On Saturday, elder Nathan Phillips had utility to those who wanted to use him as a cudgel to attack Trump. Those who announced their sympathy with Phillips, only to walk it back after the press release, were not highlighting Native struggle, nor were they talking about how frequently Native people are harmed by white people in the United States. To them, it was a moment — a moment when they could take our pain and beat an enemy over the head with it.

With a slightly more complex narrative, the public began to treat the MAGA boys as though they had been exonerated.

In the United States, a Black child can be slaughtered without consequence within seconds of a police officer’s arrival. Black and Native children are shuffled through schools that treat them like prisoners and prisons that degrade and destroy them. White innocence remains the default assumption, easily regained if lost. While the footage of the Covington boys behaving badly and brutishly remains publicly available, their innocence has been reinstated. Meanwhile, a Native elder, who offered music in the hopes of creating a bit of peace, is vilified as a liar. In the American imagination, the dough-cheeked Covington boys are not the face of malice, even as they wear symbols of hate as headgear and march for forced birth and the theft of bodily autonomy.

Some in the media have chosen not to insist upon the significance of the MAGA hats the boys were wearing. Mainstream outlets, wary of losing sponsors, will not say what is undeniably true: The MAGA brand is now and has always been about racism. Bigotry is, indeed, the only thing Trump has ever reliably delivered to his followers.
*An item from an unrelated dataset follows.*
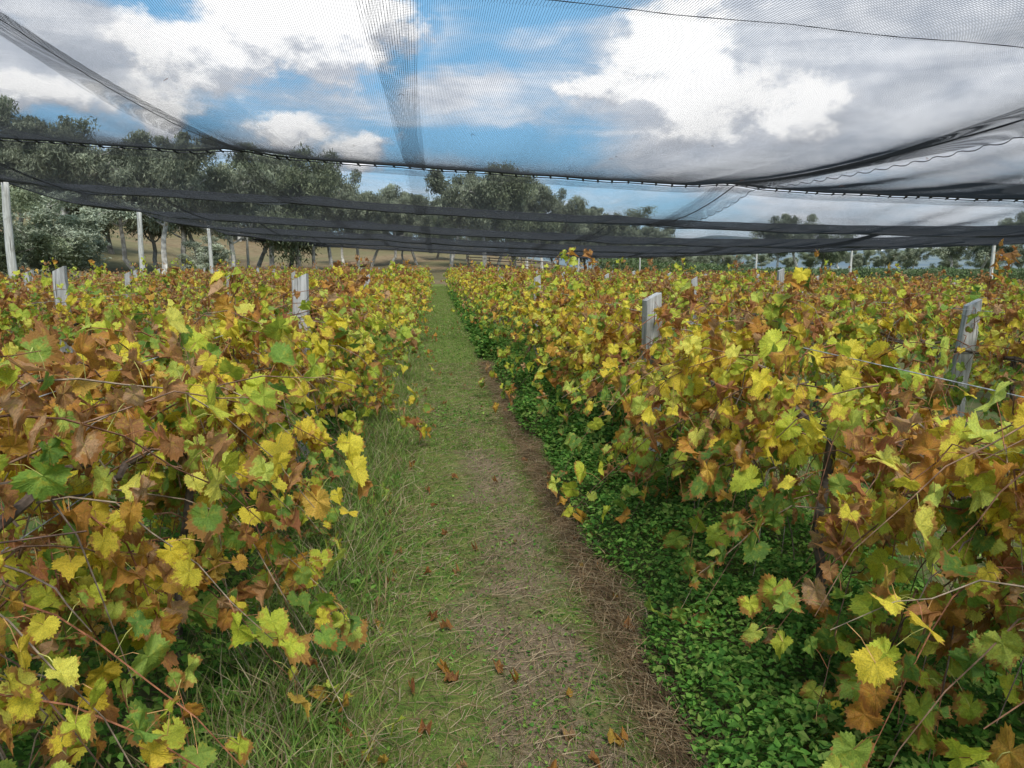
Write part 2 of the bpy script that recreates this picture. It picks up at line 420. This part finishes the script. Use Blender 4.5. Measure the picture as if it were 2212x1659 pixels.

As he breaks pledge after pledge, it’s clear Trump’s fandom is only upset when he hedges about a bigoted policy.

At present, it seems unlikely that the corporate press will make another course correction, and the American public remains unable to describe its own moral and political chaos. One can only hope that our society will bear witness to itself and confront the fact that the decent are ground under while their tormentors are made pure.